Forested biodiverse areas of Brazil continue being cleared to raise cattle and grow crops like soybean.
Businesses’ deforestation pledges in Brazil have not stopped forest clearing
Photo: Pixabay/eismannhans
In 2006 a number of companies agreed not to buy soybean grown in Brazil on land cleared for agriculture by cutting down forests. In the subsequent decade, however, deforestation in the Amazon rainforests decreased only by 1.6% with protected forests covering a mere 2,300 square kilometers.
That is barely the size of Oxfordshire in the United Kingdom. Meanwhile, vast swathes of forest were lost to clearing during the same period, notes an international team of scientists from the University of Cambridge, Boston University, ETH Zurich and New York University in a new study.
Worse: these zero-deforestation commitments have not been adopted effectively in Brazil’s tropical savannah called the Cerrado, leaving more than half of soy-suitable forests and their rich biodiversity without protection, the researchers say.
A moratorium on soy was the first voluntary zero-deforestation commitment in the tropics and companies that signed it agreed not to buy soybeans produced on land obtain through deforestation after 2006. By last year at least 94 food companies adopted zero-deforestation commitments by pledging to eliminate crops produced through deforestation from their supply chains.
However, these commitments have been badly implemented while many small and medium-sized food companies have yet to make any commitments in the first place, the scientists say. In addition, while the commitment was implemented in the Brazilian Amazon, most Brazilian soy is produced in the Cerrado, which is similarly rich in biodiversity.

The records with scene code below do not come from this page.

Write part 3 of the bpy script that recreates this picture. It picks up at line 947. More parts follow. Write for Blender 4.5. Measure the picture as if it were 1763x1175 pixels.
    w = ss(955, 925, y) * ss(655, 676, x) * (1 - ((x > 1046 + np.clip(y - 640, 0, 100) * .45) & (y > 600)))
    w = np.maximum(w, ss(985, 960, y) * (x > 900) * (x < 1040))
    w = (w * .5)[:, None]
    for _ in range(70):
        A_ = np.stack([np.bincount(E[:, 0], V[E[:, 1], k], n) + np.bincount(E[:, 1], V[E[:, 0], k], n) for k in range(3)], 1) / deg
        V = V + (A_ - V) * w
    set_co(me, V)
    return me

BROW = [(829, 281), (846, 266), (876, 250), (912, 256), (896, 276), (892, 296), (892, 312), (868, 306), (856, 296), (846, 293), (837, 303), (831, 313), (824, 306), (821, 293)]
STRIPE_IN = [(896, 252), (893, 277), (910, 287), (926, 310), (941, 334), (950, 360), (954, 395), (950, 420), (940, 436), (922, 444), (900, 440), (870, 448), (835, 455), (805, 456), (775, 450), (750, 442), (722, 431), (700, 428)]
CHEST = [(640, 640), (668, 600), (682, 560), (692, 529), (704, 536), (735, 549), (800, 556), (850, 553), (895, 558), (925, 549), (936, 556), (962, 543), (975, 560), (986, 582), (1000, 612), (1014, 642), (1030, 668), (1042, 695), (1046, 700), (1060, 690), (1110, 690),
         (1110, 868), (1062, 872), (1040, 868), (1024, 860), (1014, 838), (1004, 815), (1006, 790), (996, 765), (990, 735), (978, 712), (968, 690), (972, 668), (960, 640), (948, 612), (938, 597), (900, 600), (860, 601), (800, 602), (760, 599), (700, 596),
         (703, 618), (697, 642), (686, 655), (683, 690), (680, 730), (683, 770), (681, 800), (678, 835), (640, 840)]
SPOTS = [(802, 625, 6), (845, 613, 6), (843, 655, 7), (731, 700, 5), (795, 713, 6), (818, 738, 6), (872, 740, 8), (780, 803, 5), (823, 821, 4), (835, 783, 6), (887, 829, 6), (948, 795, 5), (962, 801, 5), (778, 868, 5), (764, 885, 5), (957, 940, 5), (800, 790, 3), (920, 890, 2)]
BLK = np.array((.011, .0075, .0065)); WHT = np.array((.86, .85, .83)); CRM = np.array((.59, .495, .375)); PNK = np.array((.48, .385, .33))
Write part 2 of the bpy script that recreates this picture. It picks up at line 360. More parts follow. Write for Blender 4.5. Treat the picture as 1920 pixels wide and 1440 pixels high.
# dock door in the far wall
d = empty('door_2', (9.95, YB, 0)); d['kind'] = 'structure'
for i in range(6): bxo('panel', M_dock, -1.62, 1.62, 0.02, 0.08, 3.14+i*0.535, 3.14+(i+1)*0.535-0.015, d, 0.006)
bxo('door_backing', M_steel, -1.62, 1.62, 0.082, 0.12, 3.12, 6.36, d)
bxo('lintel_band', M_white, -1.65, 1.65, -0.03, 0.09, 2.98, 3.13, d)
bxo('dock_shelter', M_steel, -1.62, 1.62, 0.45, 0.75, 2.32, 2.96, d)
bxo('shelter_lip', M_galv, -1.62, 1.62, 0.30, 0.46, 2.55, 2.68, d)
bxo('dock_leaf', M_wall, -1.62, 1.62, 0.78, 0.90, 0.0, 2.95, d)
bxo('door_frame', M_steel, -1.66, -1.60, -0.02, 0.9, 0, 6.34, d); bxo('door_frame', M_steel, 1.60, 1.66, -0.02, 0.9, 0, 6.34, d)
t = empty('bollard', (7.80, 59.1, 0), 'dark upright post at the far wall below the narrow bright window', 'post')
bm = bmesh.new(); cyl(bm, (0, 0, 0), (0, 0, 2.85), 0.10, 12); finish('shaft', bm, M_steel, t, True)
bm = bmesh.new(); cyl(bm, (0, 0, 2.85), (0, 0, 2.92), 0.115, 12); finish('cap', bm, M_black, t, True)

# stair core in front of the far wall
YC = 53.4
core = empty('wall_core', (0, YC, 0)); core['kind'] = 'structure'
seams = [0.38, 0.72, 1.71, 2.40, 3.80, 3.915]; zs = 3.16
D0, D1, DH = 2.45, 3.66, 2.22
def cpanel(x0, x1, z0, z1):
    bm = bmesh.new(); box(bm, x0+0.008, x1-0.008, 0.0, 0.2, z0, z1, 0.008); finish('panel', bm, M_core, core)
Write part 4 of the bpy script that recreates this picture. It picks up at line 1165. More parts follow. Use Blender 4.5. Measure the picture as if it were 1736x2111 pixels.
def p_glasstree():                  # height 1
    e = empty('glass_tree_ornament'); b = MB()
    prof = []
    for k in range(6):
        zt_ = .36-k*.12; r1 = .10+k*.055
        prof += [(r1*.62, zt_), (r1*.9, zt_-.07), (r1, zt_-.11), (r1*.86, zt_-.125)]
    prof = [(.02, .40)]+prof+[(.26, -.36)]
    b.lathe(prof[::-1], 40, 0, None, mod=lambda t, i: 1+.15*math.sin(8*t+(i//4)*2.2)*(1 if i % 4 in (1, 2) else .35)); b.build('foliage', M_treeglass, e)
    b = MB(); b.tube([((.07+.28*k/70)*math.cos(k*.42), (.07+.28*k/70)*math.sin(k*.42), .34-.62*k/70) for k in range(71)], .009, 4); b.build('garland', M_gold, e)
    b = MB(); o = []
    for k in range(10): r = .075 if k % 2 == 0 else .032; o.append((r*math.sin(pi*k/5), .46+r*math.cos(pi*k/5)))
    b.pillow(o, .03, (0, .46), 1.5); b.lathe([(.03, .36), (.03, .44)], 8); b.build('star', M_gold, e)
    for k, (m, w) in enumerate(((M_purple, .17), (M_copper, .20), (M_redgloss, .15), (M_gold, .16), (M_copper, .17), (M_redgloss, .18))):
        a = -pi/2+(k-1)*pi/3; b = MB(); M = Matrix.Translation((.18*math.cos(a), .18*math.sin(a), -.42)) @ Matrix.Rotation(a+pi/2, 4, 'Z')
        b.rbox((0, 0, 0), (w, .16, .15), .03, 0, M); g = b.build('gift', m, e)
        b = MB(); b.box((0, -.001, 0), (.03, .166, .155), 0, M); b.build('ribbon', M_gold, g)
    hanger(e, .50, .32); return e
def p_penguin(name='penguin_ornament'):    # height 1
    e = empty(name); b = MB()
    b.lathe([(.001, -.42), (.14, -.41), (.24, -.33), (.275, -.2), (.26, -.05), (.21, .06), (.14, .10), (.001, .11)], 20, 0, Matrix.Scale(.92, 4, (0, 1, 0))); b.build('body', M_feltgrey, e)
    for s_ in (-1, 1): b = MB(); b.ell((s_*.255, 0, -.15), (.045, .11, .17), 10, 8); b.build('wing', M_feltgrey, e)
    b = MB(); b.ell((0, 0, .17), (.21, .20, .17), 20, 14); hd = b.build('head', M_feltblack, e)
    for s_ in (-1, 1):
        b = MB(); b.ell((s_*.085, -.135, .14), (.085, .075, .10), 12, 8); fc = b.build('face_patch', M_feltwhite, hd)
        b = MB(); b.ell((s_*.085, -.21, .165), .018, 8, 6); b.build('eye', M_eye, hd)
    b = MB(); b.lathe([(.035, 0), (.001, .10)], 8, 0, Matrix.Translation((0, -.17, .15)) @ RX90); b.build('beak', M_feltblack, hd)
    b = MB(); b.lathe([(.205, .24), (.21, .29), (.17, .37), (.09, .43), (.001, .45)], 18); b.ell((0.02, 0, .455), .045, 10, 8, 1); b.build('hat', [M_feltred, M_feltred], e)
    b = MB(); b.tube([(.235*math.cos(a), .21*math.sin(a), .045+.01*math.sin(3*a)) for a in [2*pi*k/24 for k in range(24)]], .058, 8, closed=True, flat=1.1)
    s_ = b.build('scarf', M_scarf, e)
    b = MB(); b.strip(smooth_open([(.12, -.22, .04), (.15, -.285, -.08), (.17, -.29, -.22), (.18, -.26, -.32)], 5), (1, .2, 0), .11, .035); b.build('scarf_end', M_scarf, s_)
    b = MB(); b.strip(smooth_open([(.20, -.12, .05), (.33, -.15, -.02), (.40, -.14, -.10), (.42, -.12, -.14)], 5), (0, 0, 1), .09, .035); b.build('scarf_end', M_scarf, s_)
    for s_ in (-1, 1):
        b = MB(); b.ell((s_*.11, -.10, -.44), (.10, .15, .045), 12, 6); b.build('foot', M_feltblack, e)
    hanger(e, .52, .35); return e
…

The result is that forested biodiverse areas of Brazil continue being cleared to raise cattle and grow crops like soybean. With global demand for soy surging, an estimated 4,800 square kilometers of rainforest is cleared each year just to grow this one crop for food and aminal feed.
Soybean also accounts for around 27% of global vegetable oil production and is a key part of many vegetarian and vegan diets, the scientists observe.
“Zero-deforestation pledges are a great first step, but they need to be implemented to have an effect on forests and right now it’s mainly the bigger companies that have the resources to do this,” says Rachael Garrett, a professor of conservation and development at the University of Cambridge Conservation Research Institute.
“If soybean traders actually implemented their global commitments for zero-deforestation production, current levels of forest clearance in Brazil could be reduced by around 40%,” Garrett stresses.
The researchers say their findings indicate that efforts by the private sector are not enough to halt deforestation and the government must also play a vital role in conservation.
“Supply chain governance should not be a substitute for state-led forest policies, which are critical to enable zero deforestation monitoring and enforcement, have better potential to cover different crops, land users, and regions,” Garrett says.